The book sat on the table
for years
before it opened to a page
exposed to light
for the first time.

In their new surroundings
the words trembled
shaking all meaning
from their assembly,
the reader unable to enter.

Then the ink began to run
past the margins
to the mahogany to the floor,
random drops collecting themselves,
expanding from within.

The reader saw fit to stand
by the window,
following a cloud
till it stalled in front of the sun,
sweeping its passage along eyes closed.

As the sky proceeded
to draw the ink from the floor,
affixing the once-quivering words
to the slow-moving cloud,
the reader read the page in the dark.

And when the day’s shadows turned in
for the night
the book closed as it had opened
without a hand,
the reader calling it a day

of prayer.
~Howard Altmann “The Reader” from Infinite Sky Divided

Since childhood, I’ve imagined the books on my shelf having an internal life of their own, filled as they are with words and characters and plots and devices, contained in darkness between two covers until someone opens and reads.

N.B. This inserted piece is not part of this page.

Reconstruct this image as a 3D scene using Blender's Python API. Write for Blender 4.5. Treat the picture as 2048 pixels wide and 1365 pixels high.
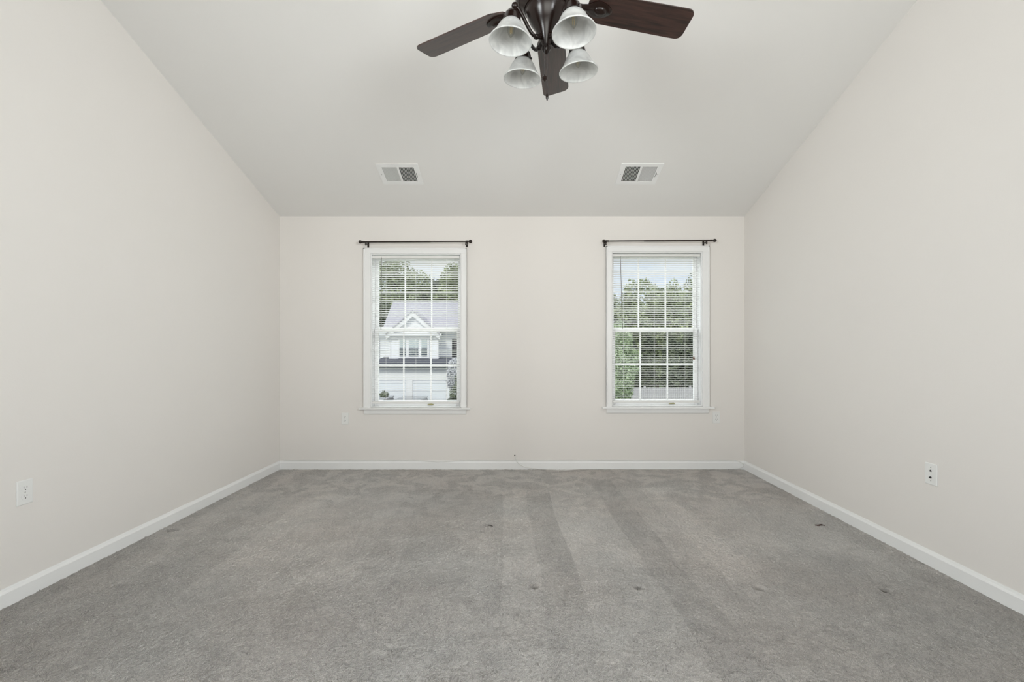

Those words are freed, exposed to the light of day, to leak through the bindings or trickle down the pages to find new destinations. The stories morph, journeying on to who knows where.

Perhaps they drift to the ever-changing clouds that illuminate or darken the skies, depending upon their impact: some words of joy and some words of lament and sorrow.

Perhaps like closed books whose words are set free, when I pray, my words are liberated into the changing light to reach the ear of God.

And it is there my story is told, and He listens carefully to each word.